Few weeks ago I tried to get creative integrals for function compositions of the Lambert $W$ function with elementary functions $W(f(x))$, by using the known as Frullani's theorem, also exploiting formulas that I know from the Wikipedia Lambert $W$ function. In addition I've combined identities (which are natural in the theory of this function), changes of variables, and as a last strategy summation over integers to get the examples below, where $W(x)$ is the principal branch of the Lambert $W$. In this Wikipedia are added the literature justifying the identities that I've used, see please also the corresponding article from the encyclopedia Wolfram MathWorld.
The Wikipedia's page for Frullani integral is this Frullani integral, I know several articles from the literature with generalizations of Frullani's theorem.

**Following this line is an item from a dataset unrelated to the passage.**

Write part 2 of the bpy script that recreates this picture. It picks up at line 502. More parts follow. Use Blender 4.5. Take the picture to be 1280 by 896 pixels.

Example 1. Denoting $W(1)=\Omega$ the omega constant, one has the definite integral $$\int_0^\infty \left(W(\Omega x)-W\left(\frac{\Omega x^{\Omega}}{W(x)^{\Omega -1}}\right)\right)\frac{dx}{x^2}=\Omega^2.$$
Example 2. Denoting the Möbius function as $\mu(n)$, and $W(1)=\Omega$, then for $\Re s>1$ $$\sum_{n=2}^\infty\frac{\mu(n)}{n^s}\int_0^\infty\frac{W(e^{-x})-W(e^{-nx})}{x}dx=-\Omega\,\frac{\zeta'(s)}{(\zeta(s))^2}$$ where $\zeta(s)$ is the Riemann zeta function (I've created similar expressions than this invoking the dominated convergence theorem).
Example 3. Other example that I found nice, if I'm right, is $$\int_0^\infty\left(\int_0^\infty\frac{W(e^{-x})-W(e^{-xF(z)})}{x}dx\right)dz=\Omega,$$ where $W(1)=\Omega$ and $F(z)$ denotes the cumulative distribution function of the standard Gumbel distribution.
Question. I would like to know what can be other examples of nice integrals (or identities build on those) arising from the evaluation of certain integrals that involve, in particular, a branch of the Lambert $W$ function, and that arise when we invoke the Frullani integral (again to emphasize for functions, in the integrand, related to the Lambert $W$ function*). Many thanks
*The only requirement is invoke Frullani for a function related to the Lambert $W$ function.
After there is some answer(s) providing one or several nice examples I should to accept an answer.